Emergency services swiftly responded. The good news is nobody was home when the fire hydrant intruded, and the geyser was swiftly halted. However, there was still a ton of property damage to deal with. I gave a statement to the responding officers, outlining every detail listed above, as well as the make, model, color, and plate of the car, as well as a description of the driver.

No sooner had I finished my statement than a call came over the officers’ radio, listing a stolen vehicle of the same make, model, and license plate I just described. The officers and I could not help but chuckle.

Before my part of the story continues, there are a few crucial details, most of which I learned later.

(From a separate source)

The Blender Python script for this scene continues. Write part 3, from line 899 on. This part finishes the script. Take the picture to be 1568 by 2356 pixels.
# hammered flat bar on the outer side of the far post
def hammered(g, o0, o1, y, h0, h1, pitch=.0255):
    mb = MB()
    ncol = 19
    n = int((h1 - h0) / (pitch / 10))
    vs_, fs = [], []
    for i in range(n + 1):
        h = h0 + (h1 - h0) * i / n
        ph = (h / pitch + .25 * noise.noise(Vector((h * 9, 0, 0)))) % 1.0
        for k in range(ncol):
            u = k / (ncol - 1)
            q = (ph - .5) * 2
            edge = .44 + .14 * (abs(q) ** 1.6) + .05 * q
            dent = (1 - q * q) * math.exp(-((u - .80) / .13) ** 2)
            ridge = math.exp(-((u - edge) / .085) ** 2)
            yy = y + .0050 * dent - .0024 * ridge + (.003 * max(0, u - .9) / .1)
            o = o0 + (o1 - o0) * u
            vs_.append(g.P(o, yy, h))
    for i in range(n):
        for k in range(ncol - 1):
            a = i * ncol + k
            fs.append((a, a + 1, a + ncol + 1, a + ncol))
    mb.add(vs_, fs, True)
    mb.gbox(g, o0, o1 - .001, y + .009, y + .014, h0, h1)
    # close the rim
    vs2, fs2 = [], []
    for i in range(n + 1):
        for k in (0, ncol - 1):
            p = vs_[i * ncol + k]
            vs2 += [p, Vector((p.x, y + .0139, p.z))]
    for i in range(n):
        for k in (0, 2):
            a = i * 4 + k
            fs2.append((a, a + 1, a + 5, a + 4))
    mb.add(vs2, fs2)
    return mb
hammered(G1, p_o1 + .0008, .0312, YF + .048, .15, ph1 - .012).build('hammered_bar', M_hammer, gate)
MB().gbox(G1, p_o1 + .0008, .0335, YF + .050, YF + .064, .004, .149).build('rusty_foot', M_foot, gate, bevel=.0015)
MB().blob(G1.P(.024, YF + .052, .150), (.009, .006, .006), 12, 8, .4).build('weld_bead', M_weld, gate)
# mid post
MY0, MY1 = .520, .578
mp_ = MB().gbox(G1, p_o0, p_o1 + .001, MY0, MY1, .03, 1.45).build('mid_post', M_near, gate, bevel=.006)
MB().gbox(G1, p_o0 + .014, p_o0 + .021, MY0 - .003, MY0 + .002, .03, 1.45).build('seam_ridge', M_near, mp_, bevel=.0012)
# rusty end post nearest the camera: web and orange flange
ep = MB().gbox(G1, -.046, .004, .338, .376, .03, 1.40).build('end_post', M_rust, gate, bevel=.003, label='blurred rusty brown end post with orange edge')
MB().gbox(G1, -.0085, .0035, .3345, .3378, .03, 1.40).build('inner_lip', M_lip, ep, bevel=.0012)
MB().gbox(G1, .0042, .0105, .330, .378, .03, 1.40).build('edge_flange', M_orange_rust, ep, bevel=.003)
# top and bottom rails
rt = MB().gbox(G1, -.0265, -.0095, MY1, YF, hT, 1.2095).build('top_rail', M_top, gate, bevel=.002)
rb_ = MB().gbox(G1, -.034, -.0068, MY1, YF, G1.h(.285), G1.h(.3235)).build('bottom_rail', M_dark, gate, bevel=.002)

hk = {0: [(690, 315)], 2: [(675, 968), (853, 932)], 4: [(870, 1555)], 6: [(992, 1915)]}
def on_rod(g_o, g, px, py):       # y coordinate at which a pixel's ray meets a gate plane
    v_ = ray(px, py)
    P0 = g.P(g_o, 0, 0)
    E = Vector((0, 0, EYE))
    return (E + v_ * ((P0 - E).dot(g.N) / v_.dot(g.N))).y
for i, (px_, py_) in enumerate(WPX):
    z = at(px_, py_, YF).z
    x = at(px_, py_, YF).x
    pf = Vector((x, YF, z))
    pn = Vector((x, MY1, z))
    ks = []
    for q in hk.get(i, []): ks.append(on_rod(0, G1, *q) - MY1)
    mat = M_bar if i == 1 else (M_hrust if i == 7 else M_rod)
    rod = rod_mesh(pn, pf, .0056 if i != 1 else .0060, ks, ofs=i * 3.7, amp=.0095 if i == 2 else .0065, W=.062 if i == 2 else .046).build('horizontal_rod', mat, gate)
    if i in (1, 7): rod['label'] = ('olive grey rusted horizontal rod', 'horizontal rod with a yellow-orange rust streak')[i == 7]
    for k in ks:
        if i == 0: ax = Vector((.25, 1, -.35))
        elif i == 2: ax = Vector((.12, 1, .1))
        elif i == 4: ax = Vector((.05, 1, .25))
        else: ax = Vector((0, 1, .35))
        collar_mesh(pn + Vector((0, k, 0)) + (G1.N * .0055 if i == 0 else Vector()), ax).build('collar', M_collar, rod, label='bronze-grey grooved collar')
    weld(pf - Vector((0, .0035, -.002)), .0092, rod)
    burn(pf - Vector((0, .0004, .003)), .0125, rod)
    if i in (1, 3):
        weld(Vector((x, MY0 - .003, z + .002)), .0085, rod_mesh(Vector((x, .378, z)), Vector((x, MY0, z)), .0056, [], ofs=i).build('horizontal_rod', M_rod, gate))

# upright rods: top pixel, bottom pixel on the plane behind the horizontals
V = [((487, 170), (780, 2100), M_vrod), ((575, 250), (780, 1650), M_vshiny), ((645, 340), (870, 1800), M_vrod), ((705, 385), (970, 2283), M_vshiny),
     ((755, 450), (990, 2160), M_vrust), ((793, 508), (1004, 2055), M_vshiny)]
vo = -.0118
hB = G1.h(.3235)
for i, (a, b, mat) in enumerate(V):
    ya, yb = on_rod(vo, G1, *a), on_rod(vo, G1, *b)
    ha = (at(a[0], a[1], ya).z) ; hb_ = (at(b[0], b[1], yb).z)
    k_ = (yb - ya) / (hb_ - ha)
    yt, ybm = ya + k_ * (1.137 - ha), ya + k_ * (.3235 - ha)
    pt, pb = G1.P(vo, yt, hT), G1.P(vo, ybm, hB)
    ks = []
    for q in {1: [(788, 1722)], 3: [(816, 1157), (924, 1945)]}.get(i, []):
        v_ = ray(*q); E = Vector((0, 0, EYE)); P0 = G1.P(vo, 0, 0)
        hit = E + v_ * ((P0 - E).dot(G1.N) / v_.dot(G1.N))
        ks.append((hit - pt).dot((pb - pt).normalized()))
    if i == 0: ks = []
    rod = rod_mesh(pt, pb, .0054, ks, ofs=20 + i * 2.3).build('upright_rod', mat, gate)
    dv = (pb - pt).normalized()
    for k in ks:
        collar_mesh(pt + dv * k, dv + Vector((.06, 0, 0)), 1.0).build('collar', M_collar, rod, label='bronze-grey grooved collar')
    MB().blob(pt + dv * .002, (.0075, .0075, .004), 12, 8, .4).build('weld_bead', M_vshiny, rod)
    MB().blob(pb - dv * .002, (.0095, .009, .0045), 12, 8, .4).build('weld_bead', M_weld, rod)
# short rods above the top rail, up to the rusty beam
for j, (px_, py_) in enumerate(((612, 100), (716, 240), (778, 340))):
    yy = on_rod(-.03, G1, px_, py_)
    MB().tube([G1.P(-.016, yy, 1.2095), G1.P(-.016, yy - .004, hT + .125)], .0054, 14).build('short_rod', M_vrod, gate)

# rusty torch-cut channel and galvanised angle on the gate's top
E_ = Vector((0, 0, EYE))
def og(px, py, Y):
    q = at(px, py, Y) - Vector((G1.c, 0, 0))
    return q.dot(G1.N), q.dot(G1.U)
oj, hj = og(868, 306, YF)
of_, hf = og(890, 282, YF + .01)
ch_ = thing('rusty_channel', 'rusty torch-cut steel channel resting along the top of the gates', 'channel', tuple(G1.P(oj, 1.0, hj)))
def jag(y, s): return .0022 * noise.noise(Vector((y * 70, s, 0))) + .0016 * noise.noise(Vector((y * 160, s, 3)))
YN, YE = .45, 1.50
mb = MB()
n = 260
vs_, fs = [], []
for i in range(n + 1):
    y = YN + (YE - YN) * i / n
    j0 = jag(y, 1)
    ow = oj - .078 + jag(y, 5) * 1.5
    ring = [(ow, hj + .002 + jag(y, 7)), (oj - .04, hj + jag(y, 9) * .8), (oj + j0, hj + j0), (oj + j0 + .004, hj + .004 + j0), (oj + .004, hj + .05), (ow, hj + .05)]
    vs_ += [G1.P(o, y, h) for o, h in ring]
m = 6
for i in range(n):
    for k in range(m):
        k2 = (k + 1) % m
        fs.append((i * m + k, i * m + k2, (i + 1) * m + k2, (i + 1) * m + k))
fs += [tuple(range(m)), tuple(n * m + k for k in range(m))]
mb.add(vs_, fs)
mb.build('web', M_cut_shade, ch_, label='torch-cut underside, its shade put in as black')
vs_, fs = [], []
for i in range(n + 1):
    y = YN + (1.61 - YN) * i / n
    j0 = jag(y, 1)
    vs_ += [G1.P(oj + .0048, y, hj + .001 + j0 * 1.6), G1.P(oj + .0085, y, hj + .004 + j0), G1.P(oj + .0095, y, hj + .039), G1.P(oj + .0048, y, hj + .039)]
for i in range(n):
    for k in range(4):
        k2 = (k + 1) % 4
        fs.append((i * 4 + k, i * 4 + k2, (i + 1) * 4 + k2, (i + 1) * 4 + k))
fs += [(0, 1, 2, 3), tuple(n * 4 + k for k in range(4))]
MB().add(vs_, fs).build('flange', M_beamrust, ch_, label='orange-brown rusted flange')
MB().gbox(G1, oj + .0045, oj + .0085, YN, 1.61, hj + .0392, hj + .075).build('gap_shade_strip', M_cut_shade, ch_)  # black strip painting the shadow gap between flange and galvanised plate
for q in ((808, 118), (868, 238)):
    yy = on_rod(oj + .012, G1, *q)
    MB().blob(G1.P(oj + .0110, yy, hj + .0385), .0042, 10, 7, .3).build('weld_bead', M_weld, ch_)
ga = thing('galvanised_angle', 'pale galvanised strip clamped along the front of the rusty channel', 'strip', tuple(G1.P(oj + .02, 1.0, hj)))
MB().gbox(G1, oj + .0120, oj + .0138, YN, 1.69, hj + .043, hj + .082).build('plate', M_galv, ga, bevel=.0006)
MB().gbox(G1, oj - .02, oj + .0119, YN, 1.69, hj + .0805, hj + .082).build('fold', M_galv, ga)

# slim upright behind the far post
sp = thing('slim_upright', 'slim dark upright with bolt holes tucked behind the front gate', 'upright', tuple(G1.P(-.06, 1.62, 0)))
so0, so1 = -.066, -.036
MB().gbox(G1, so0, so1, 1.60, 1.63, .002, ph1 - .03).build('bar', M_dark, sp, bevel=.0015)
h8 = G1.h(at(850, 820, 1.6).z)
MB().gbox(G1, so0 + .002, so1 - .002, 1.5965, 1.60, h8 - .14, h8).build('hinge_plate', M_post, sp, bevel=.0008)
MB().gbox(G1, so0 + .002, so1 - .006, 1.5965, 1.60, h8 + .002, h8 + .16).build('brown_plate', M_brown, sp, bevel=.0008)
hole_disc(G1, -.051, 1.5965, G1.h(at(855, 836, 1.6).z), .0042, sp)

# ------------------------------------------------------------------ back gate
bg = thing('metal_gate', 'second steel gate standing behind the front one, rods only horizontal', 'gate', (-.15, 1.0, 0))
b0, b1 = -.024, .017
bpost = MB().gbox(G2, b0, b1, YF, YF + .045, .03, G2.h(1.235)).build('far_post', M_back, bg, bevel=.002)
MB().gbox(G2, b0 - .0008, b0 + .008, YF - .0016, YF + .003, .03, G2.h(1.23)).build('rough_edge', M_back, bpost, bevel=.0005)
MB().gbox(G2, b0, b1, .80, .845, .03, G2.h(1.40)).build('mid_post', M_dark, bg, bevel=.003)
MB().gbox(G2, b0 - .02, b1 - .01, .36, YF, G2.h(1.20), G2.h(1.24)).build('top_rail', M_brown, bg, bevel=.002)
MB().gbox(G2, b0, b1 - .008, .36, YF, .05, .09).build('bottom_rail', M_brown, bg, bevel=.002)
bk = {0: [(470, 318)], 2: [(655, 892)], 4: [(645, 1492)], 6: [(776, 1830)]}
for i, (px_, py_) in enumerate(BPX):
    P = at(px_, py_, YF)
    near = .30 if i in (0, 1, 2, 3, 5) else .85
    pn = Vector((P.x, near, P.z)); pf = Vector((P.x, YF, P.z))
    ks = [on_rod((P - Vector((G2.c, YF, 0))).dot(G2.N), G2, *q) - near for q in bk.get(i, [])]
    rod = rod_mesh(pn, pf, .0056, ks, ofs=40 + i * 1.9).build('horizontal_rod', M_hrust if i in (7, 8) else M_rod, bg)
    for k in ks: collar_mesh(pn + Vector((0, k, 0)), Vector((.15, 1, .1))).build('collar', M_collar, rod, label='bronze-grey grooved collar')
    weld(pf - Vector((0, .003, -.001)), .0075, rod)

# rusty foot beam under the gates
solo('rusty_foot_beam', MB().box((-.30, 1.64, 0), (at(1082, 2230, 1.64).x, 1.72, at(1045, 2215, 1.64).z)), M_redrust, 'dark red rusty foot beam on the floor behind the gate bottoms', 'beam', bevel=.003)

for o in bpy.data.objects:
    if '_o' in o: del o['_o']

The police found the heavily damaged car loaded with beer cans that were crushed but not pierced (save for the pop tops) and a massive stain of beer across the interior. The car had no signs of being hotwired, and this older model did not have enough computers in it to be driven by pure hacking. When questioned, the owner of the vehicle looked, sounded, smelled, and even freely admitted she was day-drinking. She was adamant she had the only keys to the vehicle and showed the police they were accounted for; police later verified these keys paired with the vehicle. And she matched my description of the driver, right down to the character on the top she was wearing.

My involvement picked up a few hours later when the police had me do a lineup. I imagine no one is surprised that the person I picked out was the owner of this “stolen” vehicle.